The Aboriginal Students’ Council should be invited to host a forum
Last Friday, two of the University of Alberta’s major special interest groups, Francophone students and international students, each had a forum hosted on their home turf.
At the Campus Saint-Jean forum, students challenged candidates to tackle the academic, social, and political divide between CSJ and North Campus. Election hopefuls had a chance to demonstrate their knowledge (or lack thereof) of the French language, of Francophone and bilingual students’ concerns, and of the context of the Francophone community in Alberta.
At the International Students’ Association forum, students challenged candidates to tackle the divide between international and domestic students. Particularly, vocal audience members pressed presidential hopefuls to give their stance on the international student differential fee – an institutional injustice which perpetuates the impossible living conditions of U of A community members who are continents away from their homes.

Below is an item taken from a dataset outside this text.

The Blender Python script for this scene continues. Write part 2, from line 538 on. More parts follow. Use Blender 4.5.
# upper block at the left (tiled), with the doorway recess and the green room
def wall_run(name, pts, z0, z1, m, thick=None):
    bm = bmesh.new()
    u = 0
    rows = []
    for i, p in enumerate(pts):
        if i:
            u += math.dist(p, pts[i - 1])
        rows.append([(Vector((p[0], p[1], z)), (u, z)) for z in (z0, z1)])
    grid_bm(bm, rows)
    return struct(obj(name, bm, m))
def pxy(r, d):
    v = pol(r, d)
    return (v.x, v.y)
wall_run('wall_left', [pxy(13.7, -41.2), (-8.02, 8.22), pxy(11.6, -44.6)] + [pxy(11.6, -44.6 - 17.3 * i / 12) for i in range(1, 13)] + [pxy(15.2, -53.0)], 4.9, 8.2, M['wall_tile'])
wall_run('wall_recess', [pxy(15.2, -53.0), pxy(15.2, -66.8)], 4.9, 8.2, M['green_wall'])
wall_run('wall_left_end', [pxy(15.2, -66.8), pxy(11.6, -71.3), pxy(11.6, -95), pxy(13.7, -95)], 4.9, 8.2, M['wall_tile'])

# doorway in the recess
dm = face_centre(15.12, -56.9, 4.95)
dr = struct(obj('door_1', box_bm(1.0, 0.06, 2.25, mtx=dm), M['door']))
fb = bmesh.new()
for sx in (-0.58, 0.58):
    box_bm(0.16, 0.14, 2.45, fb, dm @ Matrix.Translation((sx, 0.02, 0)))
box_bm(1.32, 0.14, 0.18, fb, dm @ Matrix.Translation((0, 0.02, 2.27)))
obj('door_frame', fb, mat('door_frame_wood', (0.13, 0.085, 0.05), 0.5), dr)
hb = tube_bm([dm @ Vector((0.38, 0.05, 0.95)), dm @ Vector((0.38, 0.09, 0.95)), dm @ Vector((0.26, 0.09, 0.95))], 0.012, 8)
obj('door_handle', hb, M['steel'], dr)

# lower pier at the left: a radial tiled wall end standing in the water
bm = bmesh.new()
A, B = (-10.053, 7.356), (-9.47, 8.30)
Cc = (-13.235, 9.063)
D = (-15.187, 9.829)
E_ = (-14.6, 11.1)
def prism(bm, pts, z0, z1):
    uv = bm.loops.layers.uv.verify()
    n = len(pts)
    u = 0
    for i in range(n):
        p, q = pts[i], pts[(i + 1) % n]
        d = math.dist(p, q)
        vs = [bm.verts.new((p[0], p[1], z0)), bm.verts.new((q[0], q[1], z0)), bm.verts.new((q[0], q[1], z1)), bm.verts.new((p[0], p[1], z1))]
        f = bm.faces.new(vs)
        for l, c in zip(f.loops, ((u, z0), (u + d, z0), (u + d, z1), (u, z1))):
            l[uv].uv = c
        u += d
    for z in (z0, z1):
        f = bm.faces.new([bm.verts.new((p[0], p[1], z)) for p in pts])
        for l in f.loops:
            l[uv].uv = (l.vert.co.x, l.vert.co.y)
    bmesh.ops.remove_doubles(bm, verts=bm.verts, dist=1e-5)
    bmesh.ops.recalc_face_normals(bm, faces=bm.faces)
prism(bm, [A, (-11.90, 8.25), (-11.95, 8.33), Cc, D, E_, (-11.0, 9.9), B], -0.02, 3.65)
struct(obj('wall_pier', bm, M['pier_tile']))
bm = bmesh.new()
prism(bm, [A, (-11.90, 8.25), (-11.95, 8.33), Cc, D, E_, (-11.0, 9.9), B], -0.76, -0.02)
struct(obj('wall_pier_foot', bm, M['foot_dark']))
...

In both cases, the strengths and weaknesses of candidates — particularly, their commitment to uplifting the whole people — shone through. These forums are vital to prodding candidates outs of their comfort zone and exposing cracks in the university’s Anglophone, domestic, North Campus hegemony. But when it comes to forums centering special interests, one major marginalized student demographic has yet to enter the picture: Indigenous students.

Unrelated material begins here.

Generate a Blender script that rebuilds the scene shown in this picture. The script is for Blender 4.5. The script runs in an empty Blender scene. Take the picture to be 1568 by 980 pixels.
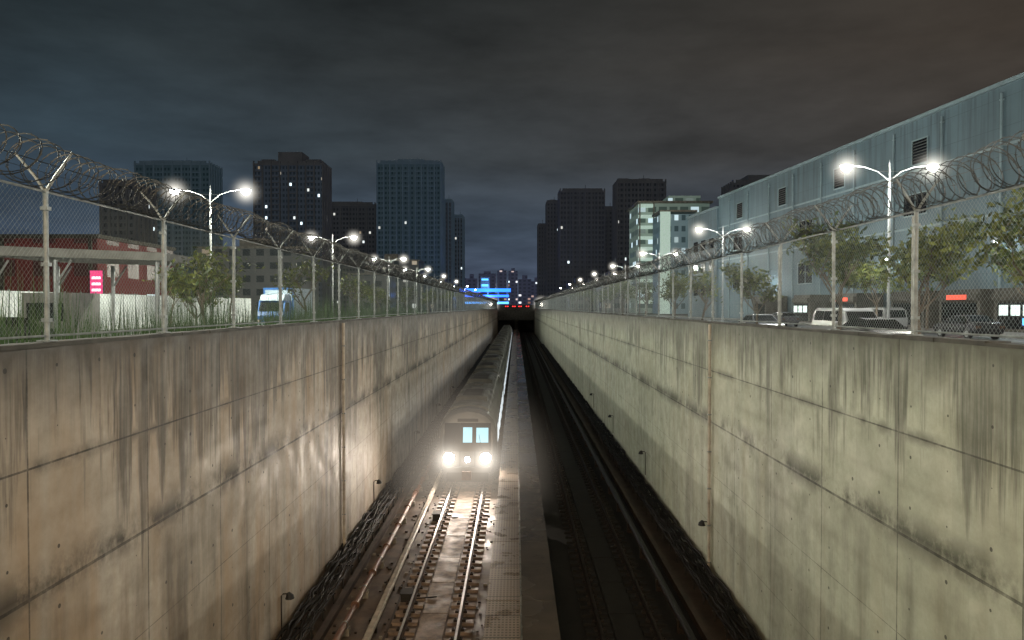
import bpy, math, random
from mathutils import Vector, Matrix, noise as mnoise
random.seed(7)
sc = bpy.context.scene
sc.view_settings.view_transform = 'Standard'
sc.view_settings.look = 'None'
sc.view_settings.exposure = 0

G = -0.5      # street level
WT = 0.98     # top of trench wall
RZ = -7.2     # rail head
FZ = -7.45    # trench floor
CAMZ = 1.45
TE = 250.0    # trench end

# ------------------------------------------------------------------ materials
class NT:
    def __init__(s, nt): s.nt = nt
    def n(s, t, **kw):
        nd = s.nt.nodes.new(t)
        for k, v in kw.items(): setattr(nd, k, v)
        return nd
    def set(s, inp, v):
        if isinstance(v, bpy.types.NodeSocket): s.nt.links.new(v, inp)
        else: inp.default_value = v
    def m(s, op, a, b=0.0, c=0.0, clamp=False):
        nd = s.nt.nodes.new('ShaderNodeMath'); nd.operation = op; nd.use_clamp = clamp
        s.set(nd.inputs[0], a); s.set(nd.inputs[1], b); s.set(nd.inputs[2], c)
        return nd.outputs[0]
    def mr(s, v, a, b, c, d):
        nd = s.nt.nodes.new('ShaderNodeMapRange'); nd.clamp = True
        s.set(nd.inputs[0], v)
        for i, q in enumerate((a, b, c, d)): nd.inputs[i+1].default_value = q
        return nd.outputs[0]
    def mix(s, f, a, b, mode='MIX'):
        nd = s.nt.nodes.new('ShaderNodeMix'); nd.data_type = 'RGBA'; nd.blend_type = mode
        s.set(nd.inputs[0], f); s.set(nd.inputs[6], a); s.set(nd.inputs[7], b)
        return nd.outputs[2]
    def comb(s, x, y, z):
        nd = s.nt.nodes.new('ShaderNodeCombineXYZ')
        s.set(nd.inputs[0], x); s.set(nd.inputs[1], y); s.set(nd.inputs[2], z)
        return nd.outputs[0]
    def noise(s, vec, scale=1.0, detail=4.0, rough=0.55):
        nd = s.nt.nodes.new('ShaderNodeTexNoise')
        s.set(nd.inputs['Vector'], vec)
        nd.inputs['Scale'].default_value = scale
        nd.inputs['Detail'].default_value = detail
        nd.inputs['Roughness'].default_value = rough
        return nd.outputs[0]

def newmat(name):
    m = bpy.data.materials.new(name); m.use_nodes = True
    nt = m.node_tree
    bsdf = nt.nodes['Principled BSDF']
    return m, NT(nt), bsdf
def c4(c): return (c[0], c[1], c[2], 1.0)

def mat(name, col, rough=0.6, metal=0.0, var=0.35, scale=3.0, bump=0.0, emis=None, es=0.0, roughvar=0.0):
    m, t, b = newmat(name)
    b.inputs['Metallic'].default_value = metal
    geo = t.n('ShaderNodeNewGeometry')
    nz = t.noise(geo.outputs['Position'], scale, 4.0, 0.6)
    f = t.mr(nz, 0.3, 0.7, 0.0, 1.0)
    c = t.mix(f, c4([x*(1-var) for x in col]), c4([min(1, x*(1+var)) for x in col]))
    t.set(b.inputs['Base Color'], c)
    if roughvar > 0:
        n2 = t.noise(geo.outputs['Position'], scale*0.6, 3.0)
        t.set(b.inputs['Roughness'], t.mr(n2, 0.35, 0.65, max(0.03, rough-roughvar), min(1, rough+roughvar)))
    else: b.inputs['Roughness'].default_value = rough
    if bump > 0:
        bp = t.n('ShaderNodeBump'); bp.inputs['Strength'].default_value = bump; bp.inputs['Distance'].default_value = 0.02
        n3 = t.noise(geo.outputs['Position'], scale*6, 4.0)
        t.set(bp.inputs['Height'], n3); t.set(b.inputs['Normal'], bp.outputs[0])
    if emis:
        b.inputs['Emission Color'].default_value = c4(emis)
        b.inputs['Emission Strength'].default_value = es
    return m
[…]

Thus, here’s my proposal: The Students’ Union Elections office and the Aboriginal Students’ Council (ASC) should work together to plan a forum. The ASC could invite candidates into their space in the Power Plant building, or to accommodate a larger audience, the forum could take place in some location with Indigenous history. The Harry Potter reading room — which features a dated mural with racist depictions of Indigenous-settler relations opposite a mural by a contemporary Indigenous artist – comes to mind. A seminar room in Pembina Hall, or even the lawn in front of the Sweetgrass Bear (snowdrifts notwithstanding), would be an apt location.
Such a forum would give Indigenous students a chance to be front and centre in election discourse, asking tough questions and exposing the cracks in the university’s settler hegemony. Candidates would have to answer to the legislative bloodbath of Bill 5, which aggravated the fractious relations between settler and Indigenous student representatives. By listening to Indigenous students on their home turf, future executives might take the SU a step towards genuine, substantive reconciliation.